** Begin RECORDED INFORMATION **

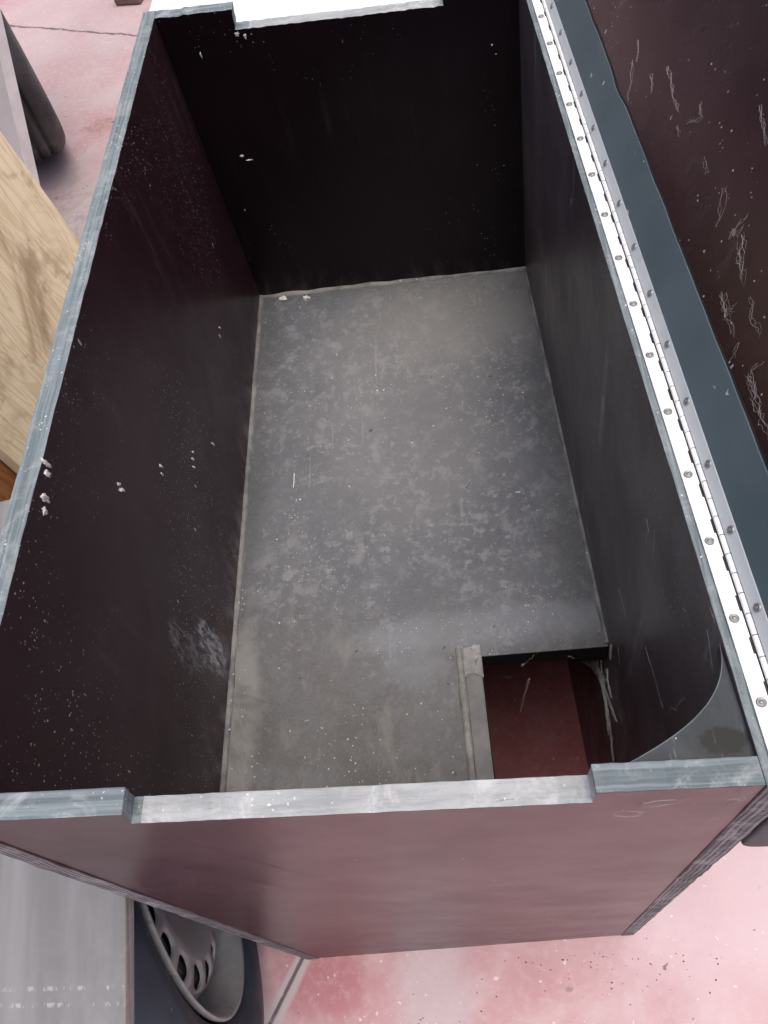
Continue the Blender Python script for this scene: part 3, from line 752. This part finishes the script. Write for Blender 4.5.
# ------------------------------------------------------------------ far side
bm = bmesh.new(); box(bm, (-.45,-.6,0), (.95,.6,.03))
o = link('white_panel', bm, plain('white_sheet', (.80,.83,.82), .5, var=.03, sc=3), bevel=.004); o.location = (-.225,3.12,0)
tag(o, 'bright white sheet lying on the concrete beyond the far end of the crate', 'panel')
bm = bmesh.new(); box(bm, (-.05,-.035,0), (.05,.035,.035), None, 1)
o = link('wood_block', bm, plain('dull_brown_wood', (.16,.10,.085), .7, sc=30), bevel=.003); o.location = (-.778,3.075,0); o.rotation_euler = (0,0,-.2)
tag(o, 'small dull brown block of wood on the concrete near the white sheet', 'block')

# ------------------------------------------------------------------ camera
cam = bpy.data.cameras.new('camera'); co = bpy.data.objects.new('camera', cam); COL.objects.link(co)
cam.sensor_fit = 'VERTICAL'; cam.sensor_height = 24; cam.sensor_width = 18; cam.lens = 825.586/1024*24
cam.clip_start = .02; cam.clip_end = 200
m = Matrix(((0.98766650384753,0.09092512657165211,0.12746567591130598),(-0.009943541839927579,0.8488833182800282,-0.5284867433735361),(-0.15625620996707507,0.5207011938759285,0.8393177369404914))).to_4x4()
m.translation = (.3411,-.1002,1.4051)
co.matrix_world = m; S.camera = co

# ------------------------------------------------------------------ light: soft daylight under a bright overcast sky
w = bpy.data.worlds.new('World'); S.world = w; w.use_nodes = True
nt = w.node_tree; bg = nt.nodes['Background']; sky = nt.nodes.new('ShaderNodeTexSky')
EL, AZ = 79, 120
sky.sky_type = 'NISHITA'; sky.sun_disc = False; sky.sun_elevation = R(EL); sky.sun_rotation = R(AZ)
sky.air_density = .8; sky.dust_density = 7.; sky.ozone_density = 1.
nt.links.new(sky.outputs[0], bg.inputs[0]); bg.inputs[1].default_value = .15
sun = bpy.data.lights.new('sun', 'SUN'); so = bpy.data.objects.new('sun', sun); COL.objects.link(so)
sun.energy = 1.3; sun.angle = R(50); sun.color = (1,.975,.955)
a = R(AZ); dirv = Vector((math.sin(a)*math.cos(R(EL)), math.cos(a)*math.cos(R(EL)), math.sin(R(EL))))
so.rotation_euler = dirv.to_track_quat('Z','Y').to_euler()
S.cycles.max_bounces = 6; S.cycles.adaptive_threshold = .03; S.cycles.use_adaptive_sampling = True
S.view_settings.view_transform = 'Standard'; S.view_settings.look = 'None'; S.view_settings.exposure = .1; S.view_settings.gamma = 1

** End RECORDED INFORMATION **

• [TO BE DONE]: Reproduce the whole listing above word for word, but not its pictures.

• [ANSWER TO THE EXERCISE]:
Continue the Blender Python script for this scene: part 3, from line 752. This part finishes the script. Write for Blender 4.5.
# ------------------------------------------------------------------ far side
bm = bmesh.new(); box(bm, (-.45,-.6,0), (.95,.6,.03))
o = link('white_panel', bm, plain('white_sheet', (.80,.83,.82), .5, var=.03, sc=3), bevel=.004); o.location = (-.225,3.12,0)
tag(o, 'bright white sheet lying on the concrete beyond the far end of the crate', 'panel')
bm = bmesh.new(); box(bm, (-.05,-.035,0), (.05,.035,.035), None, 1)
o = link('wood_block', bm, plain('dull_brown_wood', (.16,.10,.085), .7, sc=30), bevel=.003); o.location = (-.778,3.075,0); o.rotation_euler = (0,0,-.2)
tag(o, 'small dull brown block of wood on the concrete near the white sheet', 'block')

# ------------------------------------------------------------------ camera
cam = bpy.data.cameras.new('camera'); co = bpy.data.objects.new('camera', cam); COL.objects.link(co)
cam.sensor_fit = 'VERTICAL'; cam.sensor_height = 24; cam.sensor_width = 18; cam.lens = 825.586/1024*24
cam.clip_start = .02; cam.clip_end = 200
m = Matrix(((0.98766650384753,0.09092512657165211,0.12746567591130598),(-0.009943541839927579,0.8488833182800282,-0.5284867433735361),(-0.15625620996707507,0.5207011938759285,0.8393177369404914))).to_4x4()
m.translation = (.3411,-.1002,1.4051)
co.matrix_world = m; S.camera = co

# ------------------------------------------------------------------ light: soft daylight under a bright overcast sky
w = bpy.data.worlds.new('World'); S.world = w; w.use_nodes = True
nt = w.node_tree; bg = nt.nodes['Background']; sky = nt.nodes.new('ShaderNodeTexSky')
EL, AZ = 79, 120
sky.sky_type = 'NISHITA'; sky.sun_disc = False; sky.sun_elevation = R(EL); sky.sun_rotation = R(AZ)
sky.air_density = .8; sky.dust_density = 7.; sky.ozone_density = 1.
nt.links.new(sky.outputs[0], bg.inputs[0]); bg.inputs[1].default_value = .15
sun = bpy.data.lights.new('sun', 'SUN'); so = bpy.data.objects.new('sun', sun); COL.objects.link(so)
sun.energy = 1.3; sun.angle = R(50); sun.color = (1,.975,.955)
a = R(AZ); dirv = Vector((math.sin(a)*math.cos(R(EL)), math.cos(a)*math.cos(R(EL)), math.sin(R(EL))))
so.rotation_euler = dirv.to_track_quat('Z','Y').to_euler()
S.cycles.max_bounces = 6; S.cycles.adaptive_threshold = .03; S.cycles.use_adaptive_sampling = True
S.view_settings.view_transform = 'Standard'; S.view_settings.look = 'None'; S.view_settings.exposure = .1; S.view_settings.gamma = 1